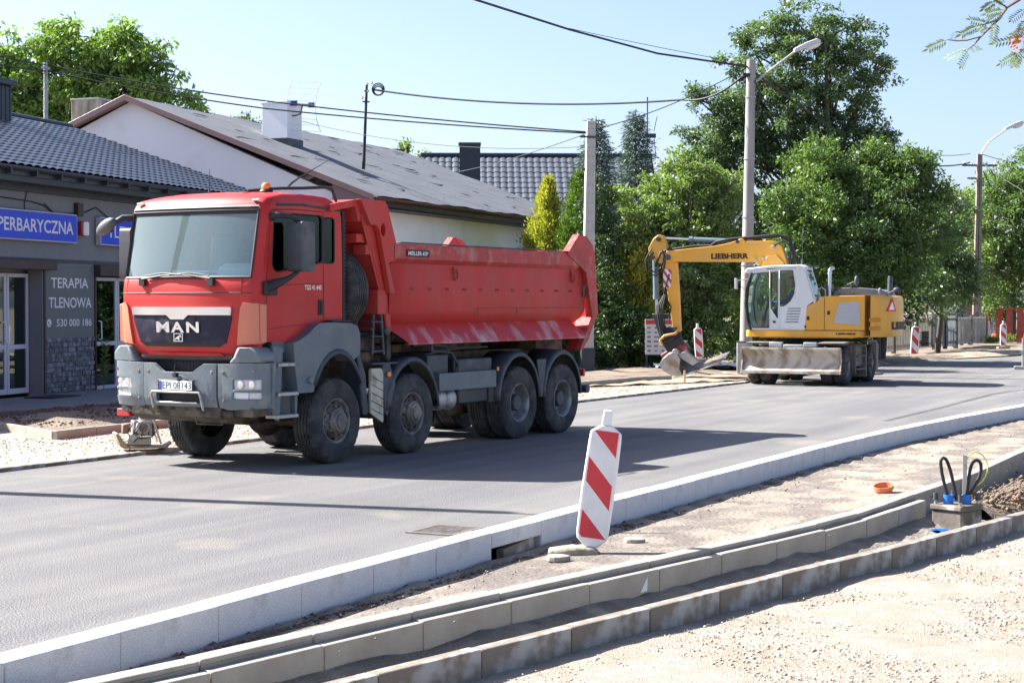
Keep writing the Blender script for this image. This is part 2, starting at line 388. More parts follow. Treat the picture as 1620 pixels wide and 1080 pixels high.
-=-=-
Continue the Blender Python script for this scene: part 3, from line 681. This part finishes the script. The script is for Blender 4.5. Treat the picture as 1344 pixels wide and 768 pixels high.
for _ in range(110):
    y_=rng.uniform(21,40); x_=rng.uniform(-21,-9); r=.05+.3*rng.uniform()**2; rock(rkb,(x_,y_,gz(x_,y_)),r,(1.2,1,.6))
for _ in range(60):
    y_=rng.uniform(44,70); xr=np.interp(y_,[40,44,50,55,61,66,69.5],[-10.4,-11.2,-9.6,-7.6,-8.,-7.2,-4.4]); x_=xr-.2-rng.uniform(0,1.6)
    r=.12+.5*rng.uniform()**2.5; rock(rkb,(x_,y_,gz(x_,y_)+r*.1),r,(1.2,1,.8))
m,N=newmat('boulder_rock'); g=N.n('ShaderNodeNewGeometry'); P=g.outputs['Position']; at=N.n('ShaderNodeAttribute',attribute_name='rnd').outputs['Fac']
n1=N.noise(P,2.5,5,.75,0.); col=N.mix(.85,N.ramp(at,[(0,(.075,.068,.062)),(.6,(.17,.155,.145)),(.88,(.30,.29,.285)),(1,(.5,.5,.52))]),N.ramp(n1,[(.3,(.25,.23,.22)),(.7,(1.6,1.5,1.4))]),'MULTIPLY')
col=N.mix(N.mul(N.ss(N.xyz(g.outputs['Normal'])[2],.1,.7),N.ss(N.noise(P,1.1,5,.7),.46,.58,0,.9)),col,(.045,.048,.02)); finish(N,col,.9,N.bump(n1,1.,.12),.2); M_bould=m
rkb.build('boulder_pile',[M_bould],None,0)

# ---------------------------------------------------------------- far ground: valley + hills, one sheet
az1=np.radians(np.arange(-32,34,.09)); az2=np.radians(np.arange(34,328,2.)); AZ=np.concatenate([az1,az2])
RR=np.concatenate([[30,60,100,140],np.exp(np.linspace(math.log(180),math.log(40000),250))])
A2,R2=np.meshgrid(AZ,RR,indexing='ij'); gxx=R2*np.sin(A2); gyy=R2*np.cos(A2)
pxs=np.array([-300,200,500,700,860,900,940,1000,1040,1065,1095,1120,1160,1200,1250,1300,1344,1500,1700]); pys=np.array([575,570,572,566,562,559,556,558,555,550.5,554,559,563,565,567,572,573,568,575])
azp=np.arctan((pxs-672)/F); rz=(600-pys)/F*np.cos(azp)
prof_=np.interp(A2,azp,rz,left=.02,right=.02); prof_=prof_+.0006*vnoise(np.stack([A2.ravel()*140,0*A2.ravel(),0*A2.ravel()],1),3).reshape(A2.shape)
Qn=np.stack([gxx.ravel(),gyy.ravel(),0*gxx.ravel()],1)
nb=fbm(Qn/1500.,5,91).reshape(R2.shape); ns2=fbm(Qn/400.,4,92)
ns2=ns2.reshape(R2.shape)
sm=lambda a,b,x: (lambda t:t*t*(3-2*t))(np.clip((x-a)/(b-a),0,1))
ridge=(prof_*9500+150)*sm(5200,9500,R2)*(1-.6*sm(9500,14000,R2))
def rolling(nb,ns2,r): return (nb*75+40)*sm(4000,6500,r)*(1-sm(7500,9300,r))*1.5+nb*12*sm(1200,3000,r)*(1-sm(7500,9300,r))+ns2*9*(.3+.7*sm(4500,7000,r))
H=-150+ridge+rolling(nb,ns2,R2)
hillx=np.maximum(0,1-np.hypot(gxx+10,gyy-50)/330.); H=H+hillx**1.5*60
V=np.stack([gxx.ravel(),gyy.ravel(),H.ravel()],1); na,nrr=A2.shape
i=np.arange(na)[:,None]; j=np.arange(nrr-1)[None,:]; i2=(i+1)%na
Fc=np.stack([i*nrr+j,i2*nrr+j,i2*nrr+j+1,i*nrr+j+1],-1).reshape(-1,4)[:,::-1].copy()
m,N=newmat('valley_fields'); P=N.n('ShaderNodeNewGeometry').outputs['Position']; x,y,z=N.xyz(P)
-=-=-
Pick out the lines above containing the word "this", then copy them.

§ **THE REPLY**:
Keep writing the Blender script for this image. This is part 2, starting at line 388. More parts follow. Treat the picture as 1620 pixels wide and 1080 pixels high.
Continue the Blender Python script for this scene: part 3, from line 681. This part finishes the script. The script is for Blender 4.5. Treat the picture as 1344 pixels wide and 768 pixels high.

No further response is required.